Título: A carroça vai virar
Autor: Netto, Andrei
Fonte: O Estado de São Paulo, 05/11/2011, Economia, p. B6

"As pessoas nos garantem que a União Europeia conta com 27 membros. Claro que isso não é verdade. Na verdade, a União Europeia tem dois membros: Nicolas Sarkozy e Angela Merkel. Um francês e uma alemã. Em todas as reuniões de cúpula vemos apenas esses dois: uma gorda senhora loura e um senhor baixinho, moreno e cheio de tiques, andando apressados pelos corredores lado a lado, cabisbaixos, resmungando, afagando, distribuindo os golpes costumeiros contra um terceiro.

Em Cannes, o "duo infernal" se superou. Sarkozy e Merkel convocaram o grego George Papandreou. E o fizeram aguardar duas horas na sala de espera, para depois repreendê-lo, humilhá-lo, trucidá-lo e ditar para ele a pergunta que deveria apresentar aos gregos em um referendo. (E deu certo: já não se fala mais em consulta popular).

Em seguida, a dupla terrível convocou um outro "caso sério", o aluno Berlusconi. É preciso dizer que esse aluno travesso é incorrigível: além de ficar de olho nas meninas durante o recreio, ele nunca faz os deveres de casa e mente como um demônio. Há poucos dias prometeu aos dois "professores" um projeto de reformas. Ora, ao examinar sua carteira, foi verificado que não havia o mínimo projeto. Sarkozy ficou contrariado. Le Figaro, o jornal predileto do presidente francês, resumiu a cena. "O Eliseu colocou Berlusconi diante da alternativa: ou votar as reformas ou deixar o governo" . Imagine! E a soberania do país? E os outros chefes europeus? O que fazem? Nenhuma palavra.

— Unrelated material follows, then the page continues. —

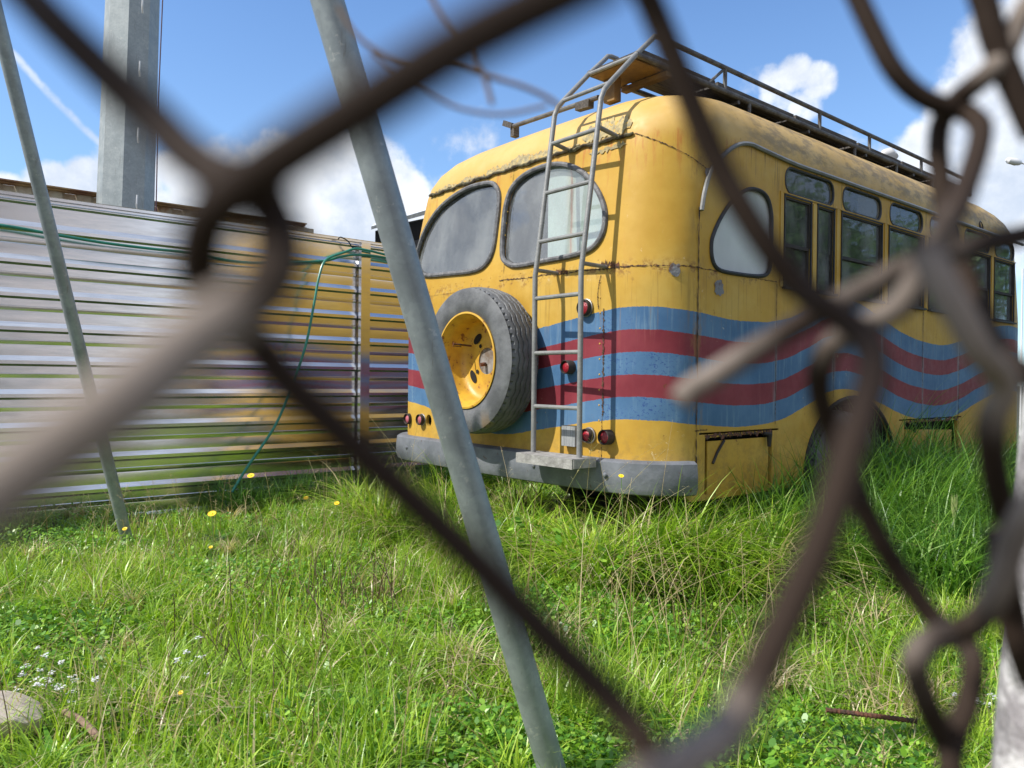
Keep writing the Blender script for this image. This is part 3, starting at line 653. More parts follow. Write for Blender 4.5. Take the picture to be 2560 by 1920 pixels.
for k in range(4):
    a = radians(35+90*k); c = Vector((cos(a)*.118, .064, sin(a)*.118)); hh = MB(); hh.add([c]+[c+Vector((cos(t), 0, sin(t)))*.014 for t in [2*pi*i/12 for i in range(12)]], [(0, 1+i, 1+(i+1) % 12) for i in range(12)]); local(hh, 'stud_hole', M_HOLE, spare)
lk = MB(); lk.tube([(-.16, .06, .10), (-.165, -.02, .105), (-.17, -.075, .108)], .006, 8); lk.tube([(-.17, -.075, .12), (-.17, -.08, .095), (-.16, -.02, .092)], .003, 6); local(lk, 'locking_bolt', M_RUST, spare)
local(MB().tube([(-.02, .07, -.02), (-.025, .03, -.025)], .013, 10), 'valve', M_RUST, spare)
# mounting bracket behind the wheel
MB().box((0, -.03, 1.21), (.22, .07, .22)).build('wheel_mount', M_DARK, bus)

# lamps
def lamp(c, r, L, lens, ring=M_DARK, name='tail_lamp', nrm_=(0, -1, 0), hood=True, disc=0):
    n_ = Vector(nrm_).normalized(); c = Vector(c); g = thing_child(name)
    if disc: MB().lathe([(disc, 0), (disc, .008), (r, .012)], c, n_, 28).build('ring', M_CHROME, None).parent = g
    MB().lathe([(r*1.12, 0), (r*1.1, L), (r*1.02, L+.004), (r*.96, L), (r*.96, L-.02)], c, n_, 28).build('housing', ring, None).parent = g
    MB().lathe([(r*.96, L-.016), (r*.7, L-.008), (r*.35, L-.004), (.0005, L-.003)], c, n_, 28).build('lens', lens, None).parent = g
    return g
def thing_child(name):
    o = bpy.data.objects.new(name, None); COL.objects.link(o); o.parent = bus; o.location = (0, -2.9, 0); return o
def onr(px, py, off):
    y = 0.
    for _ in range(6): p = on(px, py, 1, y); y = surf_y(p.x, p.z)-off
    return p
c5 = lambda x, y: (1300+x/3.3175, 700+y/3.3175)
for (pp, r, L, mt, dsc) in ((c5(518, 228), .043, .035, M_LENS, .052), (c5(372, 722), .036, .05, M_LENS, 0), (c5(540, 1290), .036, .04, M_LENS, .047), (c5(690, 1305), .038, .05, M_LENS, 0)):
    p = onr(*pp, L); p.y = surf_y(p.x, p.z)-.001; a = 0 if p.x < .9 else .35
    lamp(p, r, L, mt, disc=dsc)
for px_, r, mt in ((c2(130, 965), .037, M_LENSF), (c2(203, 970), .037, M_LENSF)):
    p = onr(*px_, .04); p.y = surf_y(p.x, p.z)-.001; lamp(p, r, .035, mt, disc=.044 if p.x > -1.0 else 0)
p = onr(*c5(405, 1295), .04); rl = thing_child('reversing_lamp')
MB().box((p.x, surf_y(p.x, p.z)-.014, p.z), (.115, .035, .12)).build('housing', M_DARK, None).parent = rl
MB().box((p.x, surf_y(p.x, p.z)-.036, p.z), (.11, .02, .115)).build('lens', M_CLEAR, None).parent = rl
p = on(1560+475/2.212, 60+470/2.212, 0, 1.06); MB().lathe([(.032, -.01), (.032, .008), (.024, .028), (.001, .036)], p, (.6, -.1, .8), 18).build('roof_marker', M_LENS, bus)
# vent on the roof side
v_ = on(2453, 564, 0, XR-.0); MB().lathe([(.045, -.03), (.045, .012), (.03, .016), (.028, -.0)], (XR-.01, v_.y, v_.z), (1, 0, .25), 16).build('roof_vent', M_DARK, bus)

# side hatches
def hatch(ys, ye, z0, z1, drop, tilt):
    g = MB().box((XR-.012+.0, (ys+ye)/2, (z0+z1)/2-drop), (.012, ye-ys, z1-z0), Matrix.Rotation(tilt, 3, 'X')).build('hatch_door', M_PAINT, bus); return g
hatch(.455, 1.07, .44, .765, .0, 0); hatch(2.97, 3.86, .42, .765, .035, -.035)
MB().tube([(XR+.004, 1.0, .79), (XR+.02, 1.04, .785), (XR+.018, 1.04, .71)], [.012, .018, .010], 8).build('hinge', M_DARK, bus)
MB().tube([(XR+.004, .60, .765), (XR+.0, .54, .70), (XR-.0, .50, .64)], .008, 6).build('stay', M_DARK, bus)
MB().tube([(XR+.004, 3.05, .79), (XR+.02, 3.08, .775), (XR+.015, 3.085, .72)], [.012, .017, .010], 8).build('hinge', M_DARK, bus)
MB().box((XR-.12, .77, .62), (.01, .8, .45)).box((XR-.06, .77, .81), (.12, .8, .01)).build('hatch_well', M_HOLE, bus); MB().box((XR-.12, 3.45, .62), (.01, 1.2, .45)).box((XR-.06, 3.45, .82), (.12, 1.2, .01)).build('hatch_well', M_HOLE, bus)
crack([S_(y, .797+.004*sin(y*40)) for y in np.linspace(.42, 1.1, 9)], .018, seed=51, nrm_=(1, 0, 0), mat=M_RUST)
crack([S_(y, .805+.004*sin(y*30)) for y in np.linspace(2.93, 3.97, 9)], .02, seed=52, nrm_=(1, 0, 0), mat=M_RUST)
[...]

Sem dúvida eles sonham. Ou também têm medo de ser liquidados e vão fumar um cigarro no banheiro. Onde está o eslovaco? E o sueco? E o português? Esse confisco da Europa pelos dois países é incompreensível. Vai na contracorrente dos objetivos que a Europa fixou quando começou sua aventura há 60 anos. O Velho Continente estava farto da diplomacia do "diktat", da força, os pequenos países sendo obrigados a se submeter a condições e restrições por vezes humilhantes, impostas pelos grandes, ou a aceitar um protetorado. Esta era a bela ambição dos países da Europa, em 1950. Ora, a cúpula do G-20 em Cannes mostra que, depois de 60 anos,a velha Europa continua existindo com a mesma arrogância dos fortes e o mesmo servilismo dos fracos.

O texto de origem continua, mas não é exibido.